Nonalternant Nanographenes Containing N‑Centered Cyclopenta[ef]heptalene and Aza[7]Helicene Units

Introducing helical subunits into negatively curved π-systems has a significant effect on both the molecular geometry and photophysical properties; however, the synthesis of these helical π-systems embedded with nonbenzenoid subunits remains challenging due to the high strain deriving from both the curvature and helix. Here, we report a family of nonalternant nanographenes containing a nitrogen (N)-doped cyclopenta­[ef]­heptalene unit. Among them, CPH-2 and CPH-3 can be viewed as hybrids of benzoannulated cyclopenta­[ef]­heptalene and aza[7]­helicene.
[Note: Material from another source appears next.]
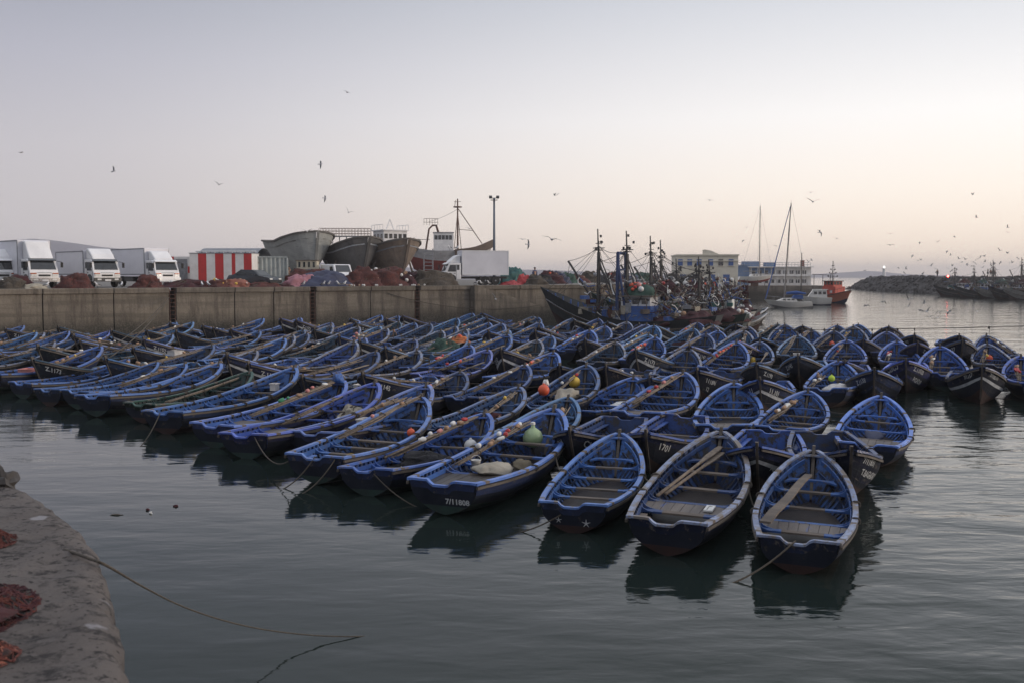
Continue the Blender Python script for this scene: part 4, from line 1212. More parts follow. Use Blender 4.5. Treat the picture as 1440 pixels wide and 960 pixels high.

The crystal structures revealed a saddle geometry for CPH-1, a saddle-helix hybrid for CPH-2, and a twist-helix hybrid for CPH-3. Experimental measurements and theoretical calculations indicate that the saddle moieties in CPHs undergo flexible conformational changes at room temperature, while the aza[7]­helicene subunit exhibits a dramatically increased racemization energy barrier (78.2 kcal mol–1 for CPH-2, 143.2 kcal mol–1 for CPH-3). The combination of the nitrogen lone electron pairs of the N-doped cyclopenta­[ef]­heptalene unit with the twisted helix fragments results in rich photophysics with distinctive fluorescence and phosphorescence in CPH-1 and CPH-2 and the similar energy fluorescence and phosphorescence in CPH-3. Both enantiopure CPH-2 and CPH-3 display distinct circular dichroism (CD) signals in the UV–vis range. Notably, compared to the reported fully π-extended helical nanographenes, CPH-3 exhibits excellent chiroptical properties with a |g abs| value of 1.0 × 10–2 and a |g lum| value of 7.0 × 10–3; these values are among the highest for helical nanographenes.